I have to just take note here of comments by the previous speaker, the member for Maranoa. What he talked about was a great long list of everything that the coalition, in nearly 12 years in government, did not do—everything they ignored, everything they set to the side, everything they underfunded, everything they were going to do, but nothing that they actually did apart from sticking a few fences in a few spots and maybe a couple of bits and pieces of roads, which were all very welcome but, funnily enough, mostly in National Party seats. That was the great irony in the previous speaker saying he hoped this measure would not be used as a rort. If he knew anything about the Infrastructure Australia Bill 2008, if he understood anything about the process that has been put together in formulating this legislation, he would know that that is precisely the reason the Labor Party and the government have moved to set up Infrastructure Australia and the infrastructure coordinator. It is to take away the pork-barrelling and the rorting and to give this country a decent shot at the proper use of taxpayer funds to deliver infrastructure where it is needed most, and on a priority basis, not just where the National Party needs it most. So today is a very great day for all Australians because this legislation will make a huge difference and have a huge impact. This will set the scene for the next 20 years.
In 20 years time, people will look back to this bill and say that it was the great regulatory change that brought in the framework that enabled the building of key infrastructure in this nation that would otherwise not have been possible because of the way, for more than a decade, that infrastructure had been misused, misrepresented, underfunded, pork-barrelled and completely botched by the previous government. I always lament all those missed opportunities, all the money that went to one project when it should not have gone there at all. Of course every project is important. However, some projects were not asked for or required by the local area, but they got the money anyway. The great thing to be said about Infrastructure Australia is that it will be a framework for guiding and advising government.

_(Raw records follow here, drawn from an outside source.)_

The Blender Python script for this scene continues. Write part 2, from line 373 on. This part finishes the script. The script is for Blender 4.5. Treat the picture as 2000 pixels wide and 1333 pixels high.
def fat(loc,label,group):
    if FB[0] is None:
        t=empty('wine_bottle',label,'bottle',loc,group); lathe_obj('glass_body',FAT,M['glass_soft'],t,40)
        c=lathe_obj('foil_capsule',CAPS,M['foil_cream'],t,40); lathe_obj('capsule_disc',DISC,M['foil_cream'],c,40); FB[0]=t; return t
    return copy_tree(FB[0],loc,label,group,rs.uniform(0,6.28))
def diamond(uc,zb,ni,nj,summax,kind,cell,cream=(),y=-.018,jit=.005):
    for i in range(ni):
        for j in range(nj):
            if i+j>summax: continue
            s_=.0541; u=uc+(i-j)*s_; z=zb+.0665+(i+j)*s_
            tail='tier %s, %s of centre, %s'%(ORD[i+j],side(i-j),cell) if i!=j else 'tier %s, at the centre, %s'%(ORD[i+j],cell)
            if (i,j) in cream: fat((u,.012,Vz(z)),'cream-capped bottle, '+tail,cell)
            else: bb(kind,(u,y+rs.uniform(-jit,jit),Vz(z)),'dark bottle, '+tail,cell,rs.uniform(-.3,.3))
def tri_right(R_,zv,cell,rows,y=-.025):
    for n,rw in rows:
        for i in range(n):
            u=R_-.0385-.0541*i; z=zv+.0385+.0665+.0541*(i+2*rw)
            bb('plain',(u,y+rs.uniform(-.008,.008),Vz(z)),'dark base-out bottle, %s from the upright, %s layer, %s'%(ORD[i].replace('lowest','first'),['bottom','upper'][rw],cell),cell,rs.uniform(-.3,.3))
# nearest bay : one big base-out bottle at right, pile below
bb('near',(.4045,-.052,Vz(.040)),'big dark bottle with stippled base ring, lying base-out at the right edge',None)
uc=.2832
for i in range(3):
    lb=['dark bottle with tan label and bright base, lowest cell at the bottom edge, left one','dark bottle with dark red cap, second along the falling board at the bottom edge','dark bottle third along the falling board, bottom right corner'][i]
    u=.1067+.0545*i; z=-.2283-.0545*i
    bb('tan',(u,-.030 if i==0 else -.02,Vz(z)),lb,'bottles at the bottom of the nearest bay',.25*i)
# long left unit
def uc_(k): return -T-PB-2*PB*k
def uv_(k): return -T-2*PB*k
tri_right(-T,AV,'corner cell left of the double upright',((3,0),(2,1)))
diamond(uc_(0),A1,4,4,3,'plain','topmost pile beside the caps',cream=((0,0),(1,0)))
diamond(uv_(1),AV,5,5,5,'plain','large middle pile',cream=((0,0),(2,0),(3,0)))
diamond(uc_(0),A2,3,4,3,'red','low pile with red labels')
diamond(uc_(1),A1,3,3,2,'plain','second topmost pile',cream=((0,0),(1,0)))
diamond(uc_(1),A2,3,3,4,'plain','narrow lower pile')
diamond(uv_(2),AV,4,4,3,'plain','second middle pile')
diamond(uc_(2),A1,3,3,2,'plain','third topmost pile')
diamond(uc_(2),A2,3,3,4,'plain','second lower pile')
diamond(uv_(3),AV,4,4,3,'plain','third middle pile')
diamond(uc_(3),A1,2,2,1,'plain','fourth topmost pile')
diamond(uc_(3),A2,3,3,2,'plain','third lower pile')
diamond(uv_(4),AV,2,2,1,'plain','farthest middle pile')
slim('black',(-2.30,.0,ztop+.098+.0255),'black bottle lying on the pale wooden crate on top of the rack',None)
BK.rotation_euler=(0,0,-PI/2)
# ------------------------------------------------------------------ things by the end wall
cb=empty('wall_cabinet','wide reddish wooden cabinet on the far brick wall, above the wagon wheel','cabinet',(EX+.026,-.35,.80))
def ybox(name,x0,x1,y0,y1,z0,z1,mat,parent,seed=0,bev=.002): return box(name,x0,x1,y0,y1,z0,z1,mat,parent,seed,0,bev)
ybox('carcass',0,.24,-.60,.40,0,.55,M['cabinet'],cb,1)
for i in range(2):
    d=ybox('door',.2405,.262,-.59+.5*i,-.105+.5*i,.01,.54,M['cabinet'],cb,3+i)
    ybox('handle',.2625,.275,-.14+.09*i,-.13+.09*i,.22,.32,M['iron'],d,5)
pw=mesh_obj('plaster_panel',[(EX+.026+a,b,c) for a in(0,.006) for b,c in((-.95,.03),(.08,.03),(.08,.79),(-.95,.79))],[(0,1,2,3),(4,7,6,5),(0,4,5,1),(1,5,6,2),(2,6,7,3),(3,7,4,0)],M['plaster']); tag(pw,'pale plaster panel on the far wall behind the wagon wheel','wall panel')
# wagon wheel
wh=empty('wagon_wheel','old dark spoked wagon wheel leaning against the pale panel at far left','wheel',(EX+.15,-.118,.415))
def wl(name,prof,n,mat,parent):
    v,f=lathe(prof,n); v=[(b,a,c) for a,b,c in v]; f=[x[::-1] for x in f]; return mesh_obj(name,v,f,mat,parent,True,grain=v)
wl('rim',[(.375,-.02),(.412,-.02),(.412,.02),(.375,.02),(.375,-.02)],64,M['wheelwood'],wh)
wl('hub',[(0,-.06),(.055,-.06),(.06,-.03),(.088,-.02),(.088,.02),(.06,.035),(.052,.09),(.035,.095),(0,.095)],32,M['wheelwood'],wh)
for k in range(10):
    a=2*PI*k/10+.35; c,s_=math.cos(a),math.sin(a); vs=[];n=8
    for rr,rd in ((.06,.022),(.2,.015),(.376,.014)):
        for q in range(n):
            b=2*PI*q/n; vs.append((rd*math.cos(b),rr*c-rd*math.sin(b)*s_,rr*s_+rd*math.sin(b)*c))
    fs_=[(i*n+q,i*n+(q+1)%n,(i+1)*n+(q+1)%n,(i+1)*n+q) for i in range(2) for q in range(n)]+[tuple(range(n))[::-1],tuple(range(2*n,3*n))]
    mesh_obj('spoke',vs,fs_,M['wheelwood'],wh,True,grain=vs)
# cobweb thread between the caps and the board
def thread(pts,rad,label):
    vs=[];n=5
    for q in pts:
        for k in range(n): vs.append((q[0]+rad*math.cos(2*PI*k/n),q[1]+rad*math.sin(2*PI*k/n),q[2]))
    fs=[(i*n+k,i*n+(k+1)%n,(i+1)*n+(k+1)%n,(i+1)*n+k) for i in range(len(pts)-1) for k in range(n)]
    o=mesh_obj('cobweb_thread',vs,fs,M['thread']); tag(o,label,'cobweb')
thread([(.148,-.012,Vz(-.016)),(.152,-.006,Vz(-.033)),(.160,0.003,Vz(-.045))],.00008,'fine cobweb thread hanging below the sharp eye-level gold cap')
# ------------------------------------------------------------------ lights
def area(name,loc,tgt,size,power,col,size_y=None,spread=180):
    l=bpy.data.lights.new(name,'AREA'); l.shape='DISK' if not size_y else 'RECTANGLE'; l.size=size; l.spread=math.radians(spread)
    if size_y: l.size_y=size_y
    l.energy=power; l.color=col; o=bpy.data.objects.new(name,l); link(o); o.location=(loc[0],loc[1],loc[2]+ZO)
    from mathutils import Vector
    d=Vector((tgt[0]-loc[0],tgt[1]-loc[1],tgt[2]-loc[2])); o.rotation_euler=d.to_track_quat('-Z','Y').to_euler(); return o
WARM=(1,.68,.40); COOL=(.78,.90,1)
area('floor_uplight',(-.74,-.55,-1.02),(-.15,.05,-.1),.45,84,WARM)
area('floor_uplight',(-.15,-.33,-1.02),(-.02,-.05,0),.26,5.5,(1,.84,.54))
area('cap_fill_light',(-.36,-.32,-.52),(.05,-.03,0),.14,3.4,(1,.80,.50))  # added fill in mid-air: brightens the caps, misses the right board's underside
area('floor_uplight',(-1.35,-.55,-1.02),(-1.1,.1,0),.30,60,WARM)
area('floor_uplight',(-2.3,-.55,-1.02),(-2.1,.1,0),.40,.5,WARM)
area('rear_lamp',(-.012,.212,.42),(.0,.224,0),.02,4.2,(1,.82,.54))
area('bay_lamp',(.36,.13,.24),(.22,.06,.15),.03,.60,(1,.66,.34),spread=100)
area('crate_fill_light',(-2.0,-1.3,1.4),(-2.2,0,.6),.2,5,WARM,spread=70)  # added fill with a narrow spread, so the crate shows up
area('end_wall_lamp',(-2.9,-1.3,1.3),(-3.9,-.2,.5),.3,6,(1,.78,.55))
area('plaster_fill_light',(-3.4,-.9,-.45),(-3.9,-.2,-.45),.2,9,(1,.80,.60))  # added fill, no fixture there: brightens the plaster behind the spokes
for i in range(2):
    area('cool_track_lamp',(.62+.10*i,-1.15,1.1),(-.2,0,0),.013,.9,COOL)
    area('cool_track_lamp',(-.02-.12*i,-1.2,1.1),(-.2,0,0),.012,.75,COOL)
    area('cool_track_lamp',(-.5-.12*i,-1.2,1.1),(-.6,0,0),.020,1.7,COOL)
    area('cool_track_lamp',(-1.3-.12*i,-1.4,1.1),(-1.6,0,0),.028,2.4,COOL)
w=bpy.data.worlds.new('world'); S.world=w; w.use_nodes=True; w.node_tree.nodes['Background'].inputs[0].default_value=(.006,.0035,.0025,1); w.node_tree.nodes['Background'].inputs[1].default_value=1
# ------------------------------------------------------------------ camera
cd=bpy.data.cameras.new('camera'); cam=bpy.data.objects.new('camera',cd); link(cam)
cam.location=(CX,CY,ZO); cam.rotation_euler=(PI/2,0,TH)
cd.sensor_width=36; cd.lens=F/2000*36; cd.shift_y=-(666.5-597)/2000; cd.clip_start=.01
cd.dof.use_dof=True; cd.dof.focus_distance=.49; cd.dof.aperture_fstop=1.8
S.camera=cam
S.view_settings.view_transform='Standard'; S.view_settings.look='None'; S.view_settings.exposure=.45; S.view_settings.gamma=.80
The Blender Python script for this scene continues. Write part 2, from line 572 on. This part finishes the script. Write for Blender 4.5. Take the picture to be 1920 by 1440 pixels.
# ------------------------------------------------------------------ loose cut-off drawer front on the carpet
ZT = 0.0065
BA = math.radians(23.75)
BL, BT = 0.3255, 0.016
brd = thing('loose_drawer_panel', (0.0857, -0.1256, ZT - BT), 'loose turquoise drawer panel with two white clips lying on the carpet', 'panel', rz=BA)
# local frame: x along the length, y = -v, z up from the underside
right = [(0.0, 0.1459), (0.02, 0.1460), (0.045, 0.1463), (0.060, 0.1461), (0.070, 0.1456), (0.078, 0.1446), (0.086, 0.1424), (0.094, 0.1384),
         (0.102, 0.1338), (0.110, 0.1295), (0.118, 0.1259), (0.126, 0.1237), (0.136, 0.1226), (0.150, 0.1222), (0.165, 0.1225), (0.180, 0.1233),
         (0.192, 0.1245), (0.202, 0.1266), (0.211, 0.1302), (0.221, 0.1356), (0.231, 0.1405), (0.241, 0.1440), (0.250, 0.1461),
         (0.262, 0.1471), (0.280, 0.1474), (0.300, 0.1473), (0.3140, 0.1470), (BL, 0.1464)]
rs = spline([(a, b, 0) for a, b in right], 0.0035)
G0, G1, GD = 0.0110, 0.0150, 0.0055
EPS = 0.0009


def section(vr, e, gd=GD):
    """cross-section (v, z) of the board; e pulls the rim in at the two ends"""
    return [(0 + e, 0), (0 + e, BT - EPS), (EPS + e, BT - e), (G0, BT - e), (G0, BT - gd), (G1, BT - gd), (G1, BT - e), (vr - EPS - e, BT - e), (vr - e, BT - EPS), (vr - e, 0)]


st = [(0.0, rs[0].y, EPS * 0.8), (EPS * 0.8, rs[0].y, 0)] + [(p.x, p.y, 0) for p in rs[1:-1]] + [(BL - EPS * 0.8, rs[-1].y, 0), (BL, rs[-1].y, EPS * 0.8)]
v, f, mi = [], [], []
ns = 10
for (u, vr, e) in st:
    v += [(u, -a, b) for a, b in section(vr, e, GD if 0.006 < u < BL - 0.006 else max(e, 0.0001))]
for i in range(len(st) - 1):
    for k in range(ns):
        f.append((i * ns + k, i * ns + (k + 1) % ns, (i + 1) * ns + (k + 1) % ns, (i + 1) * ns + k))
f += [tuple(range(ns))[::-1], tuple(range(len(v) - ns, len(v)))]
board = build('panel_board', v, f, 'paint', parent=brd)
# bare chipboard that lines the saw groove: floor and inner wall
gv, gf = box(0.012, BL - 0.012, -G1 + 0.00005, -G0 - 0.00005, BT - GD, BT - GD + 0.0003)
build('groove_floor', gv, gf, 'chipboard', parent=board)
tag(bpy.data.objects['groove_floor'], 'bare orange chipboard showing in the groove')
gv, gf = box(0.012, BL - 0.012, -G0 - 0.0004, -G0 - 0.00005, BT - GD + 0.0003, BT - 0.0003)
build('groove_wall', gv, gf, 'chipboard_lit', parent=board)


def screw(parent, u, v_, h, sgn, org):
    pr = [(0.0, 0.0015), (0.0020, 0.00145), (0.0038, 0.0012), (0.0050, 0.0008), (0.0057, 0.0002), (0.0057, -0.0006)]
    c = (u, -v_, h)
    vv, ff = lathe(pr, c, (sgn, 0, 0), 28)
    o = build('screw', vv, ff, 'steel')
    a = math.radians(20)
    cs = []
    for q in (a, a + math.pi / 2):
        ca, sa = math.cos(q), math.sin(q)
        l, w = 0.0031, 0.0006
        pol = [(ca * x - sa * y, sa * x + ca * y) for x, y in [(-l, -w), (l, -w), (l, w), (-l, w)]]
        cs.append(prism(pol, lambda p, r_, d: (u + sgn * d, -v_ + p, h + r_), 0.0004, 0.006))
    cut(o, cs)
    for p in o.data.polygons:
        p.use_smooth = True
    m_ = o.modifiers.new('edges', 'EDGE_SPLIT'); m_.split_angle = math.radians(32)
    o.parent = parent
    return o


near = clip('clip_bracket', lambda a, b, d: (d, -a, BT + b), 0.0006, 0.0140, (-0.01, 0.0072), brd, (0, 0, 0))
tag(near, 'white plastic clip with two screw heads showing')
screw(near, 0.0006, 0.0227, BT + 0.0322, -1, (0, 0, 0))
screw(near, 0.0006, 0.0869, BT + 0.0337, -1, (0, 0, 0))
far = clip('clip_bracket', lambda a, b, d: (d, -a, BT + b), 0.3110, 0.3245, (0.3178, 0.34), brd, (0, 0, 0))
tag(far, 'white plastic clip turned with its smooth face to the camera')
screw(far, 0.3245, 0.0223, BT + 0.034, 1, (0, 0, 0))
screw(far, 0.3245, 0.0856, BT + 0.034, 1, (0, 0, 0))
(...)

I intend to take only 10 minutes in this debate so that the Main Committee can work through the issues it has to handle this afternoon, but I want to run through a few points. With Infrastructure Australia we will have for the first time a national, coordinated approach to infrastructure reform. It is about economic performance. It is about raising national productivity. Those are all key things. I only heard one of the previous speakers from the opposition but I am sure they talked about the legacy they picked up in 1996 and the legacy we have picked up now. Well, let me tell you that the legacy we picked up is the highest inflation in 16 years. This country is under real pressure. Interest rates are going through the roof, with 12 interest rate rises in a row. Productivity is falling through the floor. Our national debt is going through the roof. We have significant problems to deal with. There is a skills crisis and there is an infrastructure crisis. And let us not think for one minute we do not have in this country an infrastructure crisis which will have a real economic impact on everything that takes place.
Look at the infrastructure bottlenecks in terms of our coal, our exports, our agricultural exports, the congestion on our roads and the time it takes people to get to and from work, let alone the goods that travel around this country on our freight roads—there is a really important job to be done. It is not easily done. It takes (a) a lot of money (b) a lot of commitment and (c) a willingness to do it right for the first time in this country. We need a fully coordinated approach through COAG, through the three tiers of government—the federal government, the state governments and local government, in partnership.
You might think it has just been us calling on this to happen, that this was just some sort of election promise. Let me go through a bit of history because I think that is really important here. This mob on the other side, the new opposition, back in 1996 actually had a very similar policy. For a brief moment in history they believed there should be a coordinated approach. But then, when they won power and got drunk on it, they thought: ‘Let’s put that to the side; we’d rather just dictate where the money goes. Let’s forget about coordination; let’s just send it to those seats we think are more important than other seats.’ In the end, if you look at the litany of infrastructure development in this country, it was based more on which seat you held than on what was the biggest priority.
History tells us clearly that key industry groups like the Business Council of Australia, CEDA, Australian Industry Group, Infrastructure Partnerships Australia and Engineers Australia all called for a coordinated approach to infrastructure planning and development in this country. But those calls fell on deaf ears because the then Howard government ignored the calls of the community, of the Business Council, of all those independent voices, about what was the best way. They understood, like we understand today, the missing opportunities.
I will give you one in my local area—there are hundreds right across the country. For 10 years I campaigned and lobbied on having the Ipswich Motorway, that vital piece of infrastructure, fully upgraded, not just in my electorate but in the electorate of Blair. Blair was held by a Liberal member who is no longer with us; instead, we now have the very fine member for Blair, Shayne Neumann. I congratulate him for being here for this very important bill. There were a whole heap of other road projects—the Bruce, the Cunningham, the Warrego and a whole range of roads across this country. But it was never important enough for the government, in more than a decade, to ever really do anything about those except when they smelt a political opportunity, saving the backsides of either one of their National Party members or one of their Liberal Party members. When it came to real infrastructure development, real reform, doing something that could be acceptable to the whole community, based on a real outcome in the national interest, we got nothing. That is the outcome from the former government after more than a decade of being in the job.
They talk about the great economy they left us. Let me remind them of the great surpluses they had. We appreciated those surpluses but they were not spent on infrastructure. Where are the great days we used to have when the Labor Party, nation builders, actually did courageous things like the Snowy Mountains scheme?